Sin distintivos propios, agrupados sobre la plancha de acuerdo con su procedencia desde el interior del país, los asistentes mayoritarios eran los afiliados al “gobierno legítimo de México”, que López Obrador ha organizado en sus tenaces visitas de fin de semana durante dos años a casi todos los 2 mil y pico de municipios que no se rigen por usos y costumbres. Sin los chuchos, sin el aparato de acarreo del partido, con recursos del PT y de Convergencia y de no pocos legisladores perredistas, allí estaba una nueva fuerza política, que no acudió al rencuentro consigo misma portando carteles alusivos al proceso electoral, y que no está pensando en los comicios de julio, porque no le interesan, como tampoco parecen interesarle a López Obrador, que no los mencionó ni de chiste.
La consigna central que se llevaron a sus ciudades y pueblos todos los participantes –y con ésta el compromiso de volver a llenar el Zócalo el 22 de marzo– fue trabajar como movimiento social en acciones de solidaridad con el pueblo y con las luchas en curso, como la de los mineros “explotados y asesinados” por las empresas de Germán Larrea; los “presos políticos” de Atenco; los defensores del cerro de San Pedro en San Luis Potosí; los que se oponen al destructivo proyecto Resplandor teotihuacano; los periodistas Miguel Badillo y Ana Lilia Pérez, perseguidos por los zetas de la industria petrolera; los maestros encarcelados en Mexicali por oponerse a la contrarreforma de Elba Esther Gordillo, y nada más le faltó mencionar a las comunidades rebeldes de Chiapas, pero no lo hizo tal vez para que no se fuera a molestar alguien.

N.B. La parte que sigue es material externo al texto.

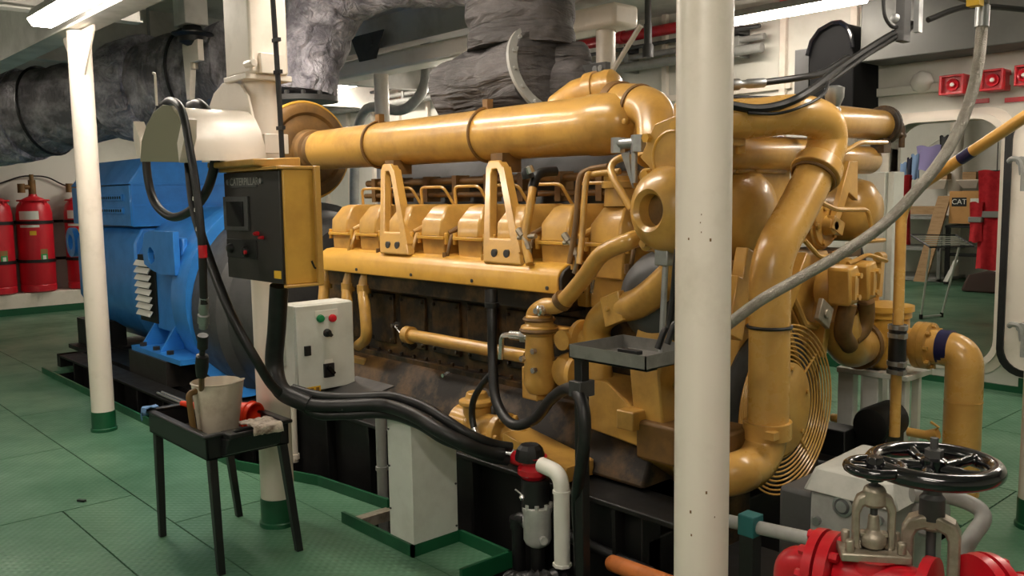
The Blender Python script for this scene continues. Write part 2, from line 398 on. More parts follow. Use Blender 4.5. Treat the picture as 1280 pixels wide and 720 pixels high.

En suma, fue un acto vibrante de entusiasmo y de esperanza, en el que la gente se identificó muy bien con el inmenso rótulo colocado sobre el templete –“Luchamos por la felicidad”–, y que López Obrador coronó con una espléndida cita de Ricardo Flores Magón, aquella en que el sabio anarquista fantasea con su posible epitafio: “Cuando muera mis amigos quizá escriban en mi tumba aquí yace un soñador, y mis enemigos aquí yace un loco, pero no habrá nadie que se atreva a estampar, aquí yace un cobarde y un traidor a sus ideas”. La ovación que nació de estas palabras sonó por un momento como el agua de las cataratas del Niágara.